Por: Fedgar
La vieja y respetada Asociación Ecuatoriana de Radiodifusión AER, durante décadas, fue un referente nacional. En sus mejores tiempos, la radio ecuatoriana no solo informaba: acompañaba, educaba, cohesionaba. Era un tejido invisible que unía al país desde las madrugadas campesinas hasta los atardeceres citadinos. Hoy, sin embargo, uno no puede evitar la pregunta que flota en conversaciones, pasillos y nostalgias: ¿qué pasó con AER?
La respuesta no es simple. La radio, como todos los medios tradicionales, fue golpeada por la transformación digital. Las audiencias migraron hacia plataformas inmediatas, veloces, sin pausa ni reflexión. El ruido de las redes sociales se impuso sobre la voz pausada de los locutores, y la inmediatez devoró aquella magia íntima que solo la radio sabía construir. En ese contexto, AER comenzó a perder espacio, influencia y sobre todo propósito.

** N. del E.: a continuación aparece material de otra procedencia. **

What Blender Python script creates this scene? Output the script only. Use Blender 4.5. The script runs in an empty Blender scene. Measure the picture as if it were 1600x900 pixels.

Pero sería injusto culpar únicamente a la tecnología. AER también se debilitó por dentro. La falta de renovación institucional, la ausencia de una visión cultural robusta y una dirigencia más preocupada por sobrevivir que por reinventarse fue desgastando su rol histórico. En un país donde los valores culturales se diluyen entre crisis políticas y sobresaltos económicos, la radio pudo haber sido un faro. Pero la organización que debía liderar ese esfuerzo parece haberse quedado sin voz.
La música nacional, que antes encontraba en AER un aliado férreo, quedó relegada a horarios marginales. Las campañas educativas que solían recorrer el país en ondas de amplitud modulada se volvieron excepciones, no reglas. Y aquel sentimiento de comunidad que la radio articulaba, ese que hacía que un pueblo entero se sintiera acompañado por una emisora local, se convirtió en un recuerdo que hoy evocamos con cierta melancolía.
Pero tal vez lo más doloroso es constatar que AER dejó de incidir en las conversaciones relevantes del país. Ya no representa un contrapeso cultural ni un espacio de orientación pública. En un Ecuador dividido, saturado de incertidumbre y desinformación, el silencio de AER pesa más que sus palabras. Y en ese silencio se oculta un país que perdió una herramienta valiosa para defender su identidad.
Sin embargo, no todo está perdido. La radio sigue viva, aunque silenciosamente. En las comunidades rurales, en los taxis que recorren la ciudad, en los talleres mecánicos donde una frecuencia AM aún acompaña la jornada, la radio resiste. Quizá la pregunta ya no sea qué pasó con AER, sino si aún puede recuperar su sentido de misión.
Como soñar no cuesta nada, creo que los medios no desaparecen por falta de tecnología, sino por falta de propósito. Y si AER aspira a renacer, deberá volver a lo esencial: ser un puente entre las personas, un defensor de la cultura, un guardián de la palabra bien dicha. Ese es su legado. Y también su deuda.